4E really needed a couple of good adventures that demonstrated how to play to its strengths right from the start. I assume the fact that it didn't was a result of the rushed development timeline.
As I said elsewhere:

"I fell in love with literally everything they did with this edition...except how it actually played at the table. I loved the lore changes, the points-of-light setting, big magic rituals for everyone, residuum, solving linear fighter vs quadratic wizard, roles, power sources, powers, layout, design, monster variety, monster stat blocks, monster roles, MM3 on a business card, the DMGs were amazing...I loved literally everything they did with this edition...except for how it actually played. We played from the start to the finish with this one but could never get a simple combat to be anything less than a multiple hour slog. We tried everything and nothing ever worked. If only they revised the combat rules for speed of play."
This sums up my experience with 4E almost exactly. Except I only ran 8 sessions before we abandoned it.

Part of the problem was me being really out of practice DMing (hadn't truly played regularly since the mid 90s, and only ran maybe a dozen 3.x sessions over its lifespan). So I would fall back on my TSR D&D instincts, which were often at odds with how 4E was designed.

The other main issue was that of my four players, only one actually owned or read any of the 4E books. Two of the players were new to the game and only playing because their partners were, and I had never previously had any problems with that -- give the new/casual player a fighter and explain things as we go along. Attack roll, damage roll, AC, HP gets you 90% of the way there for rules you're likely to encounter in the first 30 minutes or so.

But core 4E doesn't have anything as mechanically straightforward as that, and a new player needs to understand a lot more mechanics right from the start. Essentials came along just after we started so I converted their characters over to help simplify (and it did). But even the simplest 4E classes have a greater cognitive load than a 1e to 3e Fighter. With only one player out of four having any familiarity with 4E, there was a heavy burden on me to help the new/casual players learn how their characters worked.

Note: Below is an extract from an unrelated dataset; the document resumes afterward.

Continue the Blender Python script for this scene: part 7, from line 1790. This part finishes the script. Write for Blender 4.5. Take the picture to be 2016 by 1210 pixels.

I'm sure my experience would have been more positive if I hadn't been coming out of a decade long hiatus from DMing with any regularity, and if I'd had a more invested group of players who were motivated to read up on their own. More than any other edition of D&D, I think that 4E really needs a minimum level of player investment to shine.
 

pemerton

Legend
More than any other edition of D&D, I think that 4E really needs a minimum level of player investment to shine.
This sounds right to me. As you say in your post, there are a lot of moving parts both in PC build and then in play. That second bit matters in particular: you can't just build a PC for a player and then give it to them to play, if they're not interested in engaging with the details of the build and the systems those build elements feed into.
 

This sounds right to me. As you say in your post, there are a lot of moving parts both in PC build and then in play. That second bit matters in particular: you can't just build a PC for a player and then give it to them to play, if they're not interested in engaging with the details of the build and the systems those build elements feed into.
It is hard to make any story-centered game work if the participants aren't going to engage. I'm not sure I know why I would even attempt to do that... I guess if you want to treat D&D as being very similar to a board game. I would just use low-level B/X for that. While it can be pretty engaging, you CAN play with just basically 'pawn stance' and most of the rules are pretty straightforward.

OTOH lots of people seem to think 4e makes a good 'skirmish game' too. I would not say they are WRONG, but certainly that makes it a pretty involved tactical kind of game, on a par with other demanding tactical games like Star Fleet Battles, or Squad Leader. You better be into it to get far with any of them.